The eleventh of fourteen children, he had to start working at the age of nine to help his family, which was living in dire financial straits: he began his apprenticeship at the village shoemaker’s shop, where his natural inclination towards the profession and innate skill soon led him to open his own business. At the age of 14, in fact, he was already a small businessman, employing as many as four workers.
In 1914, he moved to the United States to join some of his brothers who had emigrated before him in search of fortune. He found work easily and even managed to open his own business there, first in Santa Barbara and then in Hollywood.
At the same time, he took several evening and correspondence courses at various American universities, including anatomy, mathematics and chemical engineering; all disciplines that provided him with a solid technical-scientific basis to perfect his work.

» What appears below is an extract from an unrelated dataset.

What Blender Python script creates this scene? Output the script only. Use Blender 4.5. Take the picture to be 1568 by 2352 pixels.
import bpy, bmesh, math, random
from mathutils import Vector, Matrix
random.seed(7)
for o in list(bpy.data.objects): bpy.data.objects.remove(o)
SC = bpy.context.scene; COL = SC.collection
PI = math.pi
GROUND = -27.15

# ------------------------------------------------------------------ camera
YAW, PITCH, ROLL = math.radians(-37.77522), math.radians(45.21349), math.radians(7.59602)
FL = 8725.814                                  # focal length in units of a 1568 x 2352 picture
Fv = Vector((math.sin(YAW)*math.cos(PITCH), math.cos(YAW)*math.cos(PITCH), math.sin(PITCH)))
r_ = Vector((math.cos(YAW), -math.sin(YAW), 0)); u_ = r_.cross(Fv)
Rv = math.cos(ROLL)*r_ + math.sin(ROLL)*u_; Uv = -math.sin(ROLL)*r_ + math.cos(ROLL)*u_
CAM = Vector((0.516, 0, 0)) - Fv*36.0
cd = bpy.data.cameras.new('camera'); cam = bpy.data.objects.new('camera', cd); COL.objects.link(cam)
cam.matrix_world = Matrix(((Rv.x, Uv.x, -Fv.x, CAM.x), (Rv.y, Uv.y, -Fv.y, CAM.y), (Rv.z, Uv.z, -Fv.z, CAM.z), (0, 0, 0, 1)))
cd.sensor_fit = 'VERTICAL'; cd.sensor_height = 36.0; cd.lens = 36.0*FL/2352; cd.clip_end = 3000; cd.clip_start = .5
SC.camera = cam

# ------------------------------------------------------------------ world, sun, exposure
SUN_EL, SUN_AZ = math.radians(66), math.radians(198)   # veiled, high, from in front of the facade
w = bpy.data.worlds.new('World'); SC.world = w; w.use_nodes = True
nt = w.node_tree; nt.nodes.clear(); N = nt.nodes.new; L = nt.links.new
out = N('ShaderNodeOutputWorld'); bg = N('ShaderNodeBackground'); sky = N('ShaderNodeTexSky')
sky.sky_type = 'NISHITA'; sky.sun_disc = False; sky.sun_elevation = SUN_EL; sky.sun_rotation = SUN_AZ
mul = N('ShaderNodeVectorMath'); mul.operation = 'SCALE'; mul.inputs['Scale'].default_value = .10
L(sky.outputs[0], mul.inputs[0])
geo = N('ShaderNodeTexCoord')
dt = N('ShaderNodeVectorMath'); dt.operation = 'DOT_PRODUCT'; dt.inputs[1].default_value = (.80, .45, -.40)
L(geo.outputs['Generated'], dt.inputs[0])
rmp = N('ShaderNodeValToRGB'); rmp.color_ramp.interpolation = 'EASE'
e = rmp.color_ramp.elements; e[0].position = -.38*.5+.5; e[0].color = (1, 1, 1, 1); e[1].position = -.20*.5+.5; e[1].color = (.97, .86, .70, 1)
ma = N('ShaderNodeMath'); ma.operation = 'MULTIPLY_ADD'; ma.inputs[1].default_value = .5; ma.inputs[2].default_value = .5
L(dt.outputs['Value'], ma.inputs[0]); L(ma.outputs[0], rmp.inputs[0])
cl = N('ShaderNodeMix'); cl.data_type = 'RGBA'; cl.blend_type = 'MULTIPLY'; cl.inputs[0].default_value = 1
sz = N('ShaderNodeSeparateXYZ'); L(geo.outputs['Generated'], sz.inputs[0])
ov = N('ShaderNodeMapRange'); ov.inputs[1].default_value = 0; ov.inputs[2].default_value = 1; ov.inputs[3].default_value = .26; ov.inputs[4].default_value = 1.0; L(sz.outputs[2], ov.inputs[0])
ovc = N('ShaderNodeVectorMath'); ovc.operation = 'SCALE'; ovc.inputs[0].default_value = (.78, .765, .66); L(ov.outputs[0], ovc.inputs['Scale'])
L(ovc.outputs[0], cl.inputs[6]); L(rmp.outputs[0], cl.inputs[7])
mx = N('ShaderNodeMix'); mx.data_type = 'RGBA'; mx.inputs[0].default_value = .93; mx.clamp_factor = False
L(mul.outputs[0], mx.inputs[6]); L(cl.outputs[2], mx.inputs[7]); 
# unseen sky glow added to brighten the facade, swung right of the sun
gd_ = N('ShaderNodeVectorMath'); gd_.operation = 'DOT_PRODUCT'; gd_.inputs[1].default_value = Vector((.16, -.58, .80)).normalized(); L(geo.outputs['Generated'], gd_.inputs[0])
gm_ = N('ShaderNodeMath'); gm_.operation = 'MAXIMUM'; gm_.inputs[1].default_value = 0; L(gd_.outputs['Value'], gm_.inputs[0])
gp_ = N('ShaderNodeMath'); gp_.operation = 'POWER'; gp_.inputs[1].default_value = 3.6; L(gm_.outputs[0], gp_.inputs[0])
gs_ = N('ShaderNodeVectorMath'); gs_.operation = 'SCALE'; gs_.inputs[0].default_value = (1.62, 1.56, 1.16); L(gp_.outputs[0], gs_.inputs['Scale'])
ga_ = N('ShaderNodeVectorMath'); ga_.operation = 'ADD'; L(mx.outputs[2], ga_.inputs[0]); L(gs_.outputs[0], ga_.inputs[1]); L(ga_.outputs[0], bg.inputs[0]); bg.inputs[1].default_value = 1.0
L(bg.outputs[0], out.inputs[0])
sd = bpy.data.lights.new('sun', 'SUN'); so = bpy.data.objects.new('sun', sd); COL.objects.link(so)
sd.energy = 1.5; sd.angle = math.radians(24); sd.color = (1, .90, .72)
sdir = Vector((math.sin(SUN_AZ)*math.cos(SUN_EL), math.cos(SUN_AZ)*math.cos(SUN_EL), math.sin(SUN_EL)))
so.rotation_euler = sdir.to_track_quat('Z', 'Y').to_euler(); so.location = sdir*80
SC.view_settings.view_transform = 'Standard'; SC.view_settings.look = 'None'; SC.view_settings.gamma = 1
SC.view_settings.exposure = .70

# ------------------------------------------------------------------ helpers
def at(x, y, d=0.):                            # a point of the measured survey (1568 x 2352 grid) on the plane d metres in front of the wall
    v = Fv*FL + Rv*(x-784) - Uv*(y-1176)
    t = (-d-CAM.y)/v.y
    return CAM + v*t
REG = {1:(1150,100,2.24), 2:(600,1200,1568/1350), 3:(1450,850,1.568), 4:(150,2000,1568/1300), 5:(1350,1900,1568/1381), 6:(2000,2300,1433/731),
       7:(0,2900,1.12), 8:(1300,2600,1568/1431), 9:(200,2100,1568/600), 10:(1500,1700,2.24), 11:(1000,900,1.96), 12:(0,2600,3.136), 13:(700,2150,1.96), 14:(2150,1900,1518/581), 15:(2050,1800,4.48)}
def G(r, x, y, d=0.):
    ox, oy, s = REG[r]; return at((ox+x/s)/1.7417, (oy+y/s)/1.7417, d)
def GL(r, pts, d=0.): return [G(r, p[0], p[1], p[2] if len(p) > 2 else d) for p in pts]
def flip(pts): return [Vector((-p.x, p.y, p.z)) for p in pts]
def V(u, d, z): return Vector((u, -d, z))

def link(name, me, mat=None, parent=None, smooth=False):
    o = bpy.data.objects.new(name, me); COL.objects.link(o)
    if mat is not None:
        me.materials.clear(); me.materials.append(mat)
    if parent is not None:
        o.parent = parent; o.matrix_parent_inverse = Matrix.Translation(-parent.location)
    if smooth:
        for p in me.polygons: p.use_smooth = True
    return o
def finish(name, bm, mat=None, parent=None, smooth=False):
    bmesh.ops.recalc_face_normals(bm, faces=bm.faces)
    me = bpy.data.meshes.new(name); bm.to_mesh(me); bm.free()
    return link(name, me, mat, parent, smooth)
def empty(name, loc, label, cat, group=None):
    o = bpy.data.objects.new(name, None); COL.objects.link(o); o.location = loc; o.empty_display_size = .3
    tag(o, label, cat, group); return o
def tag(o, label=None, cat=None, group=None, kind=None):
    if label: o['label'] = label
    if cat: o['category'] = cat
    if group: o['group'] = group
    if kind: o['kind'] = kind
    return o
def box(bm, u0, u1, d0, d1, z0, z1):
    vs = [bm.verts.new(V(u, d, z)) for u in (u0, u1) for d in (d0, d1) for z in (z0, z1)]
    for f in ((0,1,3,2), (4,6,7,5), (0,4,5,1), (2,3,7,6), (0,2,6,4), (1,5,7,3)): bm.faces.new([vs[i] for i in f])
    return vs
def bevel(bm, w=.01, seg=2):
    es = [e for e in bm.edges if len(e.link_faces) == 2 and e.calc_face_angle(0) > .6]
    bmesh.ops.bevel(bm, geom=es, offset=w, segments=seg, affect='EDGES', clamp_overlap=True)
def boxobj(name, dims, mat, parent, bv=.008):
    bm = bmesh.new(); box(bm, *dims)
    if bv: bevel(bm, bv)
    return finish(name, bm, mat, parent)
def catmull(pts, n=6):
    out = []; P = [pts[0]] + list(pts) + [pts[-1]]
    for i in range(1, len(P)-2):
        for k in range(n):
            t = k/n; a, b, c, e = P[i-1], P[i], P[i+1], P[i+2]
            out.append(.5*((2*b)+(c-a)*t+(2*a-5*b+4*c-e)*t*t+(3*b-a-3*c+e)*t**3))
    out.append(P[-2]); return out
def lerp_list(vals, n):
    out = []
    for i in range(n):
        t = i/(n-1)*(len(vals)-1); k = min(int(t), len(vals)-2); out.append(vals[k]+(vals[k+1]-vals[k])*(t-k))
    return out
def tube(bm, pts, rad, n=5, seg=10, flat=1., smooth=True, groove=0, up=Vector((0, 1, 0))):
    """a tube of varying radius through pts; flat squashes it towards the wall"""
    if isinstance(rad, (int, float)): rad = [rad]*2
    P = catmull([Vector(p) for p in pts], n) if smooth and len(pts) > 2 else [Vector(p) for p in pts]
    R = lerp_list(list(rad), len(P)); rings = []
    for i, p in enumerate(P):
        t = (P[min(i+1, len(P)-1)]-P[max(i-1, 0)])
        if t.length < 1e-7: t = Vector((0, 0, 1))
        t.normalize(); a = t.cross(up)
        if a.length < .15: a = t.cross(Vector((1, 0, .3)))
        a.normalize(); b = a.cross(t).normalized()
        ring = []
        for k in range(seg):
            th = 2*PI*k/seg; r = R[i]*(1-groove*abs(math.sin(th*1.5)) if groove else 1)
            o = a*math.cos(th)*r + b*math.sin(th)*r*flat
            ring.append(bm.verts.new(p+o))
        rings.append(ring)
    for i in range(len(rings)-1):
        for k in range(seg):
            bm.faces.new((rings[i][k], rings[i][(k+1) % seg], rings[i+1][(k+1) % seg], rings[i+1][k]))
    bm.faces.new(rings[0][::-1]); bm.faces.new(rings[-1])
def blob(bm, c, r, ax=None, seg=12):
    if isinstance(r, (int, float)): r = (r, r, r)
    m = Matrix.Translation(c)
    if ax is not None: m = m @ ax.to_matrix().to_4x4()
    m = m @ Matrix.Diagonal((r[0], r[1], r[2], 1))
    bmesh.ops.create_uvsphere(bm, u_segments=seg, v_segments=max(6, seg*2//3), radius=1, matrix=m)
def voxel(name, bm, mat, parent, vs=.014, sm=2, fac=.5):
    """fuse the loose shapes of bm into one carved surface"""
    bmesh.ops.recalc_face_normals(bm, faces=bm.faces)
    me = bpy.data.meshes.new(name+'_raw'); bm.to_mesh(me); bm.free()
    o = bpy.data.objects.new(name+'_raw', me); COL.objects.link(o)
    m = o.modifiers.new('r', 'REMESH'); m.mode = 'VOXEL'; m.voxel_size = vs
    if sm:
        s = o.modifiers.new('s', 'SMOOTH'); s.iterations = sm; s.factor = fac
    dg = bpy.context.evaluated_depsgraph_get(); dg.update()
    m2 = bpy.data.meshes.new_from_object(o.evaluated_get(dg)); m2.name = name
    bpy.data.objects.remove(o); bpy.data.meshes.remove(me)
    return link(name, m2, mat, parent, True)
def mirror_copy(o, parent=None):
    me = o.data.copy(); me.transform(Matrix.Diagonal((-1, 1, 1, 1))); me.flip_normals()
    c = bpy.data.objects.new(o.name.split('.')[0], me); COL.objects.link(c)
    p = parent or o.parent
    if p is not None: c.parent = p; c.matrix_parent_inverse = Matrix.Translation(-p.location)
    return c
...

The opening of the Hollywood Boot Shop in 1923 definitively established him as the ‘shoemaker to the stars’, such was the demand from Hollywood stars to buy custom-made, made-to-measure shoes full of inventiveness and creativity from him. The demand for production grew to such an extent that he returned to Italy and moved to Florence, where he opened a manual shoe workshop, where about 60 employees made shoes from the models he designed.
After a brief period of crisis in the early 1930s, Ferragamo’s business grew considerably, bringing its name to international attention and opening branches in various European cities. In 1937, he also patented one of his most famous creations, the cork wedge heel, which became a successful fashion worldwide. In 1947, he received, together with Christian Dior, the Neiman Marcus Award, considered the fashion Oscar reserved for internationally distinguished fashion professionals.
In the 1950s, thanks to the rise of Italian fashion and the economic boom, the Ferragamo company experienced significant growth, employing around 700 people and producing 350 pairs of shoes per day, still mainly handmade.
Following complications in his health, he died in Florence on 7th August 1960.
You can consult the birth certificate on the Ancestors Portal: Archivio di Stato di Avellino > Stato civile italiano > Bonito > 1898
The original is kept at the State Archives in Avellino.
For more on the figure of Salvatore Ferragamo, see the Dizionario Biografico degli Italiani entry edited by Valeria Pinchera.
Salvatore Ferragamo’s archives – comprising numerous shoes, bags, patents, drawings, photographs and other accessories – are preserved in the museum of the same name, opened in 1995 at the company’s historic headquarters in Florence.